The Importance of Stock Market Growth

She said that stocks are crucial for company growth. Unlike cryptocurrencies, stocks provide funding for businesses, creating jobs, driving innovation, and contributing to the economy through taxes. “Cryptocurrencies are non-productive assets and don’t help the real economy,” she said. Gordon argues that while crypto may offer speculative gains, it lacks the tangible economic benefits that stocks provide.

To address this, Gordon suggests reducing the 0.5% stamp duty on London-listed stocks and applying a similar tax to cryptocurrency transactions. She believes this could encourage more investment in traditional assets that support economic growth.
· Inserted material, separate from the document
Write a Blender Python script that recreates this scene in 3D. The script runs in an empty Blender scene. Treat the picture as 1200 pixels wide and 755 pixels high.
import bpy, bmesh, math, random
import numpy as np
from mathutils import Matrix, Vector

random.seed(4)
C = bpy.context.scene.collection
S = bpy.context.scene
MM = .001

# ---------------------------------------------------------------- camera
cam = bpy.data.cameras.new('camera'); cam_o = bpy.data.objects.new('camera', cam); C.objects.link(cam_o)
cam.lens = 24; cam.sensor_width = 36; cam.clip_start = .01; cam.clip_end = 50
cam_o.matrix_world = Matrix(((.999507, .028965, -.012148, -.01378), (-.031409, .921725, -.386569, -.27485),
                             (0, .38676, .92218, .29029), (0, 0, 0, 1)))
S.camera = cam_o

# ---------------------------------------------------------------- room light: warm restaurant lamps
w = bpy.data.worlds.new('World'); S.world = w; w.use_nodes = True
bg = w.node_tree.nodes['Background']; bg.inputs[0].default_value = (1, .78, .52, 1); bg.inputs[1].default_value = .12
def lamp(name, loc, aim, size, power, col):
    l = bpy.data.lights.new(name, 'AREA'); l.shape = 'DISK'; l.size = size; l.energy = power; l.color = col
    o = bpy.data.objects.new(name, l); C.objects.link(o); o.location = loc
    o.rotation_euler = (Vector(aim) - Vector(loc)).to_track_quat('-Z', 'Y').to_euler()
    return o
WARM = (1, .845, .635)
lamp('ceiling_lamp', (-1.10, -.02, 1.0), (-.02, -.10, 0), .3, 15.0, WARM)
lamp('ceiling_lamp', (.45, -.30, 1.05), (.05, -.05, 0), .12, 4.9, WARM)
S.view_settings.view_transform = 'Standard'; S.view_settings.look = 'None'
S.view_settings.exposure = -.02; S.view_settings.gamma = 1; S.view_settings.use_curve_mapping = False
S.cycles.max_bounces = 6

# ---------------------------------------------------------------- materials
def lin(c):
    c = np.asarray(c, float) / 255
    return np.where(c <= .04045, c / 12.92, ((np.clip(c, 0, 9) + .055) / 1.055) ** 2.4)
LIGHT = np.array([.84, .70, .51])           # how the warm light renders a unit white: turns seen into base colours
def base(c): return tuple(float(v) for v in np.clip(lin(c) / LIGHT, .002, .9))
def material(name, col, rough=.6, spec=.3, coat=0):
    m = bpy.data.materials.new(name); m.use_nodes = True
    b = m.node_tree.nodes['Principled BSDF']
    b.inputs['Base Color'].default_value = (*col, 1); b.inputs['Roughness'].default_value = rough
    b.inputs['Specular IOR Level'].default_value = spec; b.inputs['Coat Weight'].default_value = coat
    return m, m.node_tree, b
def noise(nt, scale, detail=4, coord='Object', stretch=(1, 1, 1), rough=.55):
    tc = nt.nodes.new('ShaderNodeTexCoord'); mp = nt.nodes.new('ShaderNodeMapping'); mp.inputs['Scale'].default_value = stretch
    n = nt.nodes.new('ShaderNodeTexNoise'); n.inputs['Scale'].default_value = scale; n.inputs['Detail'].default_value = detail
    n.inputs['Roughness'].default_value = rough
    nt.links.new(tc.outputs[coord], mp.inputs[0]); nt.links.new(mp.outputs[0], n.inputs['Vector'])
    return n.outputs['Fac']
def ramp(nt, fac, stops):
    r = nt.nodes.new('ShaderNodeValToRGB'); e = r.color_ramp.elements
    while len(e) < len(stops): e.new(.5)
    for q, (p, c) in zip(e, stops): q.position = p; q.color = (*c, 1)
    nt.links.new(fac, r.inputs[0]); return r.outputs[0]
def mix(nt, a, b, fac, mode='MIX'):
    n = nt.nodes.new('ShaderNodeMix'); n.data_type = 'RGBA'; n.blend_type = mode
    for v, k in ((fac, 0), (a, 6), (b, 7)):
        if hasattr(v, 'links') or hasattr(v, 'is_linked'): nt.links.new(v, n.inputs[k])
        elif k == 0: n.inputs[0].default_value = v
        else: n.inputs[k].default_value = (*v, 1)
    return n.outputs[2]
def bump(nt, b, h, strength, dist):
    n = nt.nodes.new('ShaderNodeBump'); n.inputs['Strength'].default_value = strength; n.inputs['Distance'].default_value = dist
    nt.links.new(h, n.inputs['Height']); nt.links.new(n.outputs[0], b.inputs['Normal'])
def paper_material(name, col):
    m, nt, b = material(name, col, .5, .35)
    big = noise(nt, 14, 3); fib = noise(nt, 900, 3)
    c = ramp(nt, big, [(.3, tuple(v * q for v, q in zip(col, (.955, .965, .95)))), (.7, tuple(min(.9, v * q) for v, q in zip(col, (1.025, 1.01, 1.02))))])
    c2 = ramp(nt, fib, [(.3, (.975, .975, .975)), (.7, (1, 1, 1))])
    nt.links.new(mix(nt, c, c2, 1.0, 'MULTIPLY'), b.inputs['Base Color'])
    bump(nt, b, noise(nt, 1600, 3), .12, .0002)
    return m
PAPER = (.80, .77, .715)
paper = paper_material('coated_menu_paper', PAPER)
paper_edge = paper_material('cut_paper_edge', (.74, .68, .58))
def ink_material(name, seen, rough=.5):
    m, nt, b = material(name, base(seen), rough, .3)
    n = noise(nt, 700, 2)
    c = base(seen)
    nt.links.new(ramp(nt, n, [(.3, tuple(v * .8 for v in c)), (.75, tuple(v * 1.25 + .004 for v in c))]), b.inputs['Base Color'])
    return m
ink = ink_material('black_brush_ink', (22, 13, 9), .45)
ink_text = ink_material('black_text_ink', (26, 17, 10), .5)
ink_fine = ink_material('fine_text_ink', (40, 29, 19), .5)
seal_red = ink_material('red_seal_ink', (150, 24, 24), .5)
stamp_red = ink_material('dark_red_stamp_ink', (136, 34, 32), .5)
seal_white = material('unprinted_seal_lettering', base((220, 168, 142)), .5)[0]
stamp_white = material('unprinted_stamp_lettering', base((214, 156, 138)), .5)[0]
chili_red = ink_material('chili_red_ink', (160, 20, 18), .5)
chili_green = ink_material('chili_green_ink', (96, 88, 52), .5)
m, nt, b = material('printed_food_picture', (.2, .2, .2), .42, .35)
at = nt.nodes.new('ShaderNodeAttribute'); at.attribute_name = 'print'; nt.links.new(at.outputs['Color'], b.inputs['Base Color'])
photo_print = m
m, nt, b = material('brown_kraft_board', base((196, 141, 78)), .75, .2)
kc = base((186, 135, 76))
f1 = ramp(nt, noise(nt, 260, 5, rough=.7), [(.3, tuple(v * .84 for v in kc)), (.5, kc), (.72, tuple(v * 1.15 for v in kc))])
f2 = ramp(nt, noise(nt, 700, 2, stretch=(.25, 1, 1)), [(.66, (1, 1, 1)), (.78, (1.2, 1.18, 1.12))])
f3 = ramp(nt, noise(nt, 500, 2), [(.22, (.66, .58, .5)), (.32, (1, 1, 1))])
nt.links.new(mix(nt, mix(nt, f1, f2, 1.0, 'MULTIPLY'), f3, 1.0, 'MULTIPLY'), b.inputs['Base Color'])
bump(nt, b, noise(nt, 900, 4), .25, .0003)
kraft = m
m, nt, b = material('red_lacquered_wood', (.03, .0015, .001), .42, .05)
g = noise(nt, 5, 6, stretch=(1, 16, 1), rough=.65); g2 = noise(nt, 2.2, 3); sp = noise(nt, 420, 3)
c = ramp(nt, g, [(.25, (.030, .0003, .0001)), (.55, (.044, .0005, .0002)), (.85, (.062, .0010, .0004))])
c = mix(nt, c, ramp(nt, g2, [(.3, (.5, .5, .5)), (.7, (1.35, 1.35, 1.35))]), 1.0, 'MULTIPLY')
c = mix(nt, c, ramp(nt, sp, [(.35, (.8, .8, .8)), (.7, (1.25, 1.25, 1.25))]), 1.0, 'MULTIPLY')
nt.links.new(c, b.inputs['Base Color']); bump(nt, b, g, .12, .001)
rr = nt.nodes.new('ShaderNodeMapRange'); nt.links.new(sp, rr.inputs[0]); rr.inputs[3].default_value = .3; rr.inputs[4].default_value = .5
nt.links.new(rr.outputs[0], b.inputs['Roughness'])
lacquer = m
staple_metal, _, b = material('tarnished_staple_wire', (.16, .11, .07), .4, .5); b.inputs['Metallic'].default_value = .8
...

Urging Action for the UK’s Financial Future

As a member of the Capital Markets Industry Taskforce, Gordon also called for better public understanding of capital markets to boost economic growth. While acknowledging the current challenges in the market, Gordon remains positive about the UK’s role as a financial hub. She urges the government to take action to attract more investments back into UK markets, which she believes is essential for maintaining London’s competitiveness in the global financial sector.

The Cooling UK Stock Market

Investment interest in stocks has been declining, with many investors turning to cryptocurrencies. According to a report from EY, only 18 companies were listed on the London Stock Exchange last year, while 88 companies either delisted or moved elsewhere. This trend raises concerns about the future of the London Stock Exchange and its ability to attract new listings.